В это время Ван Гог окончательно определился в том, что своей жизненной цели и права на существование он может добиться только искусством, и только оно может сохранить его психическое спокойствие: «Когда я забочусь о том, чтобы уйти в работу или потеряться в ней, то мое настроение становится намного лучше». Это понимание дало необходимые силы и чувство уверенности в себе, но в то же время на протяжении нескольких недель вспыхивали другие проблемы, которых он опасался: ссора Тео с парижским филиалом «Гупиль» или решение Тео «улизнуть» от всех, или открыть собственную лавку по торговле произведениями искусства, потому что ему надоело постоянно финансировать Винсента, своих родителей и подругу Марию. Было ли это определенным намеком на возможное самоубийство, как это нам представил Маттиас Арнольд, сейчас трудно сказать. Но одно можно установить точно: мысль о том, что он может потерять своего лучшего друга и единственную финансовую поддержку очень волновала Винсента. Он писал Тео: «Скрыться или улизнуть и тебе, и мне хотелось неоднократно. Когда во мне возникали такие желания, я был в подавленном состоянии, но всякий раз при этой мысли я повторял себе, что это не достойно ни тебя, ни меня». В конце концов оказалось, что вокруг сообщения Тео было много шума из ничего, но у Винсента угроза потерять финансирование со стороны брата вызвала глубокие переживания и сильное душевное мучение.

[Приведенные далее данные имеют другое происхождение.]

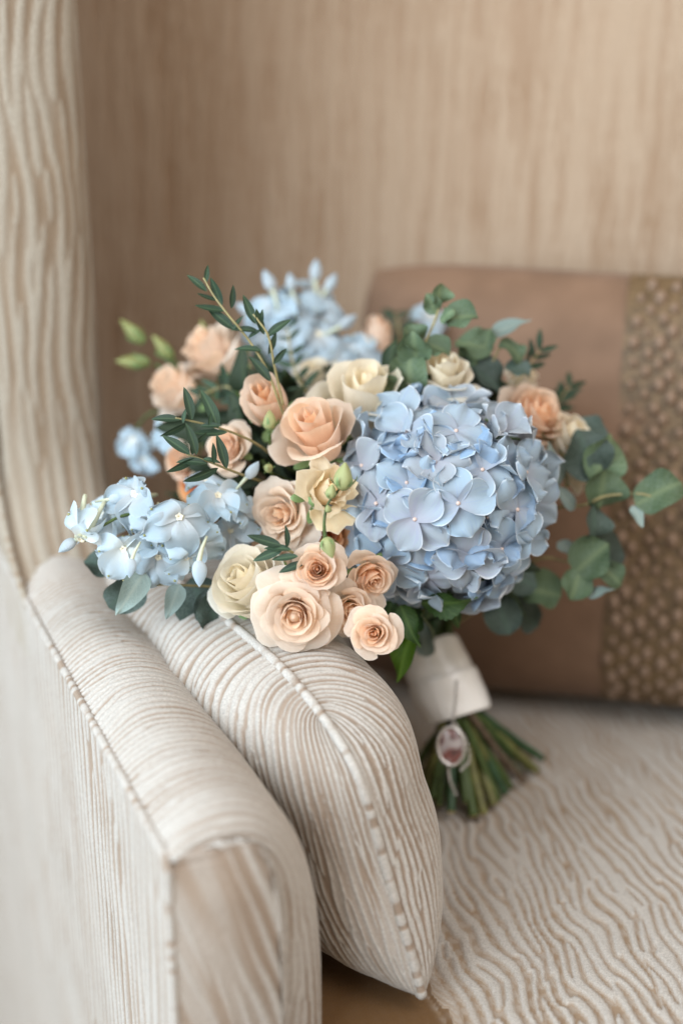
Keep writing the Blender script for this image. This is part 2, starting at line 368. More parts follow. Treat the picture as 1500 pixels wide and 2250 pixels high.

Неуверенное финансовое положение и тяжелое психическое состояние заставило Ван Гога не один раз в течение трех месяцев во время его проживания в Дренте бывать у своих родителей, которые тем временем переехали в Нюэнен, где находился последний приход пастора Теодора. Это декабрьское время ознаменовалось разнообразными «видами психических волнений». Прежде всего это выразилось в разочаровании, полученном в связи с возвращением на родину, потому что его отношения с родителями «принципиально не изменились», хотя во время его пребывания в родительском доме отец целыми днями оказывал ему дружеское расположение, но Винсенту оно казалось «внешним доброжелательством, скрывающим железную жестокость и холод льда и напоминало песок, жесть или стекло». Даже после того, как ему предложили, после всех «ночных размышлений и взвешиваний», пожить в родительском доме и оборудовать временную мастерскую, он все равно инстинктивно чувствовал страх перед своей семьей. Свое чувство он попытался выразить брату потрясающим сравнением: «Эту боязнь, охватывающую меня дома, можно сравнить со страхом, когда в доме боятся собаку, которую тем не менее нужно иметь. Мокрая и лохматая она ходит по комнатам. Между тем, у животного несмотря на то, что она собака, человеческое лицо и душа… Этот дом для меня слишком хорош, и отец, и мать, и все остальные — чрезвычайно хороши. Но собака понимает, этот приют всего лишь „дом, где ее терпят“, — и она должна попытаться найти себе где-нибудь другую конуру. Собакой является сын, который неблаговоспитан, но об этом лучше помолчать, потому что отец давно забыл, а может, никогда и не думал, что означает связь между отцом и сыном… Я с удовольствием хотел бы признать, что отец настроен по-другому, но понимаю, что все иначе… И это так переполняет меня, что я едва сдерживаю слезы».
Возможно, это чувство послужило причиной короткой поездки в Гаагу в конце декабря для того, чтобы встретиться с женщиной, которую «очень сильно желал». Но эта встреча с Син вновь открыла его старые раны. После прибытия в Нюэнен, он написал письмо, полное обидных слов, своему брату Тео: «Оглядываясь назад, я понимаю, что покинул достойную сожаления женщину. Но я не могу отрицать того, что когда мы вместе, то ведем себя неправильно. И я вижу теперь твои слова и даже тебя самого несколько по-другому и не могу больше думать о тебе с тем чувством, которое было раньше… В своих словах тогда ты был слишком опрометчив: с отцом, который так часто трубит об этом, у тебя так много общего, и что ваша мудрость будет жестокой».